Written By Unknown on Wednesday, April 30, 2014 | 4:53 AM

This political satire was a thrillingly transgressive hit in Germany, but in Britain we've been making fun of Hitler for decades

In 2011, Adolf Hitler in full regalia wakes up on a patch of wasteland in Berlin. Having failed to find his bunker, he takes up temporary residence in a newspaper kiosk. There he is discovered by some TV producers, who take him to be a Hitler impersonator of rare method-acting genius. Soon he becomes the star of their satirical programme. His rants against foreigners and the welfare state are both consumed as comedy and secretly admired by a German public fed up with modern politics. Such is the set-up of Timur Vermes's satirical novel, translated by Jamie Bulloch, which has sold more than a million copies in Germany. But will it do what the Führer couldn't, and invade Britain too?

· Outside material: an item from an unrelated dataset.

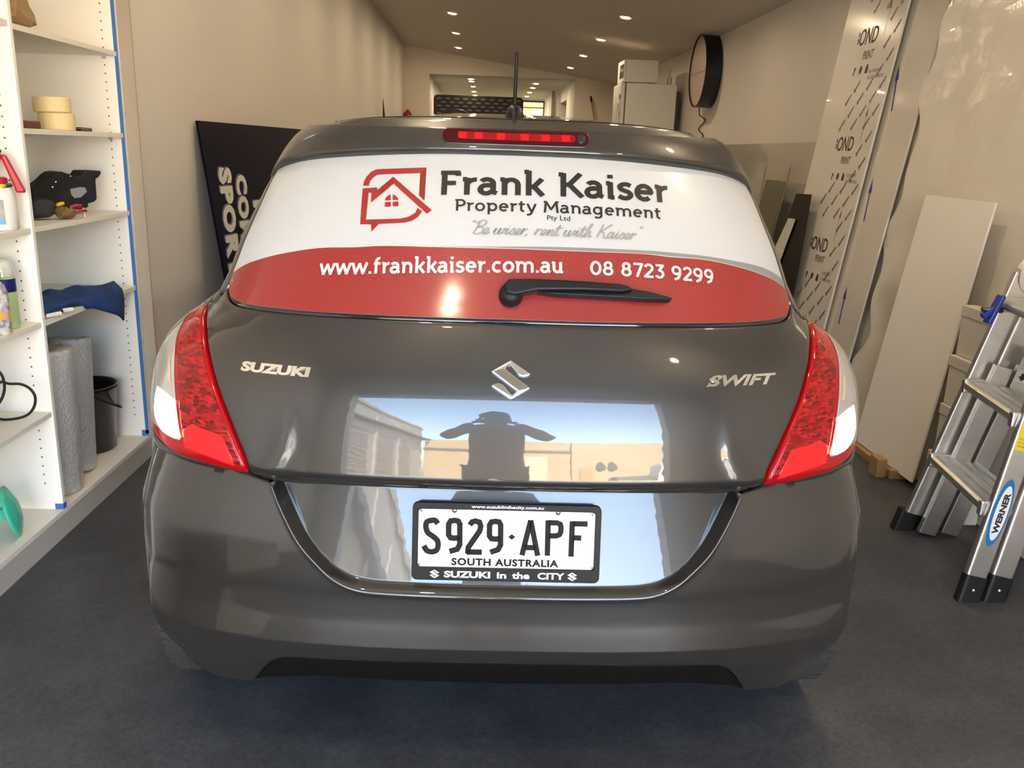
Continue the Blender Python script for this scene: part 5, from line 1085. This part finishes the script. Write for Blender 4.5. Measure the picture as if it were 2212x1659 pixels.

To this reader, the novel feels oddly cosy. No doubt it is much more thrillingly transgressive in Germany, where it remains a criminal offence to give a Nazi salute, as various characters do here with mounting enthusiasm. But Brits have been making fun of Hitler since the 1930s. And here he seems a cutely domesticated Adolf, one who could easily do a slightly amusing talking-head turn on Grumpy Old Men, complaining as he does about how young people don't look where they're going in the street because they are entranced by their smartphones.